Exactly retype the lines from the top of the data through the line containing "w.cycles.sample_map_resolution = 1024", leaving out every picture.

□ □ □ □

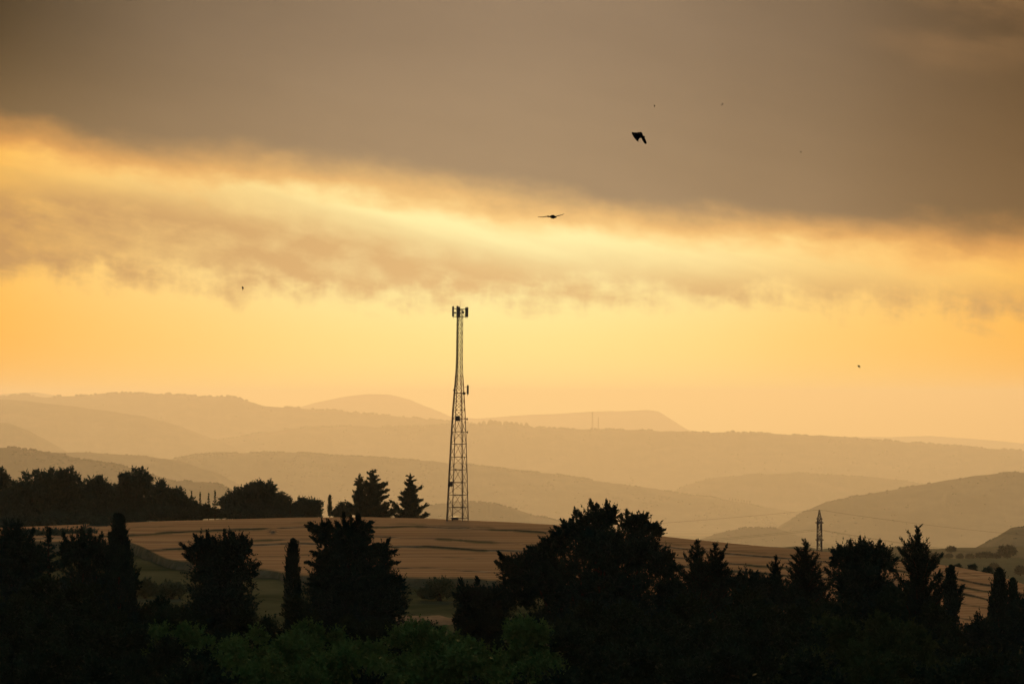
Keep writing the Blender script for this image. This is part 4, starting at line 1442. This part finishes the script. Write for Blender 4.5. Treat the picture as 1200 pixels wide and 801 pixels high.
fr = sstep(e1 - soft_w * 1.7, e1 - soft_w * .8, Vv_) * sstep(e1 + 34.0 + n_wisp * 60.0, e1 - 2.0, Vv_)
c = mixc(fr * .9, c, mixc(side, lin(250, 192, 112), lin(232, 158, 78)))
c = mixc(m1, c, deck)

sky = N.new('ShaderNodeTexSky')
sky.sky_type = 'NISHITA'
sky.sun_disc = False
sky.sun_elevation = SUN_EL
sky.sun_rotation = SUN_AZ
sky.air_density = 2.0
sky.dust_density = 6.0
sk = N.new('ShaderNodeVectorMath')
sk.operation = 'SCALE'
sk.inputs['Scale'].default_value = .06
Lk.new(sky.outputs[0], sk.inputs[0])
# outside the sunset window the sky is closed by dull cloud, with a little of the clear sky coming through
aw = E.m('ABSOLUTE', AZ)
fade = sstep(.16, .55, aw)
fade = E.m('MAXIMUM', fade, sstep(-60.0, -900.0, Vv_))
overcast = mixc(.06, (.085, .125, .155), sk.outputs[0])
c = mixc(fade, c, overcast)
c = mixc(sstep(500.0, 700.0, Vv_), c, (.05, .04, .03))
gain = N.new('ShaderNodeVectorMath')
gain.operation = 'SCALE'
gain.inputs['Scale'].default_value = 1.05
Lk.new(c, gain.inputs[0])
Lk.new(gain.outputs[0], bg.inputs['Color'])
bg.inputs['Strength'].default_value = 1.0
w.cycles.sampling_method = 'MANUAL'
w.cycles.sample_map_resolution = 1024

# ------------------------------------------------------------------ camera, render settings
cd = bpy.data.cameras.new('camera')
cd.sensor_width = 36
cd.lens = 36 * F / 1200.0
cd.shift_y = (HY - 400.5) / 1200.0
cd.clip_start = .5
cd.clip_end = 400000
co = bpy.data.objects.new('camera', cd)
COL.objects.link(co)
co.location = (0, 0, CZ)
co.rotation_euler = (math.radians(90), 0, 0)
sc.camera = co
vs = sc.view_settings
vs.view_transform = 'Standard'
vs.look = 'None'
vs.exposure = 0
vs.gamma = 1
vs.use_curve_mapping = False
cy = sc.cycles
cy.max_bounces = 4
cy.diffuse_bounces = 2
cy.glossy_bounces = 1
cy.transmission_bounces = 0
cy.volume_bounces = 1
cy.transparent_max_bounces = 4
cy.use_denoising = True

□ □ □ □

| Output for this exercise |
Keep writing the Blender script for this image. This is part 4, starting at line 1442. This part finishes the script. Write for Blender 4.5. Treat the picture as 1200 pixels wide and 801 pixels high.
fr = sstep(e1 - soft_w * 1.7, e1 - soft_w * .8, Vv_) * sstep(e1 + 34.0 + n_wisp * 60.0, e1 - 2.0, Vv_)
c = mixc(fr * .9, c, mixc(side, lin(250, 192, 112), lin(232, 158, 78)))
c = mixc(m1, c, deck)

sky = N.new('ShaderNodeTexSky')
sky.sky_type = 'NISHITA'
sky.sun_disc = False
sky.sun_elevation = SUN_EL
sky.sun_rotation = SUN_AZ
sky.air_density = 2.0
sky.dust_density = 6.0
sk = N.new('ShaderNodeVectorMath')
sk.operation = 'SCALE'
sk.inputs['Scale'].default_value = .06
Lk.new(sky.outputs[0], sk.inputs[0])
# outside the sunset window the sky is closed by dull cloud, with a little of the clear sky coming through
aw = E.m('ABSOLUTE', AZ)
fade = sstep(.16, .55, aw)
fade = E.m('MAXIMUM', fade, sstep(-60.0, -900.0, Vv_))
overcast = mixc(.06, (.085, .125, .155), sk.outputs[0])
c = mixc(fade, c, overcast)
c = mixc(sstep(500.0, 700.0, Vv_), c, (.05, .04, .03))
gain = N.new('ShaderNodeVectorMath')
gain.operation = 'SCALE'
gain.inputs['Scale'].default_value = 1.05
Lk.new(c, gain.inputs[0])
Lk.new(gain.outputs[0], bg.inputs['Color'])
bg.inputs['Strength'].default_value = 1.0
w.cycles.sampling_method = 'MANUAL'
w.cycles.sample_map_resolution = 1024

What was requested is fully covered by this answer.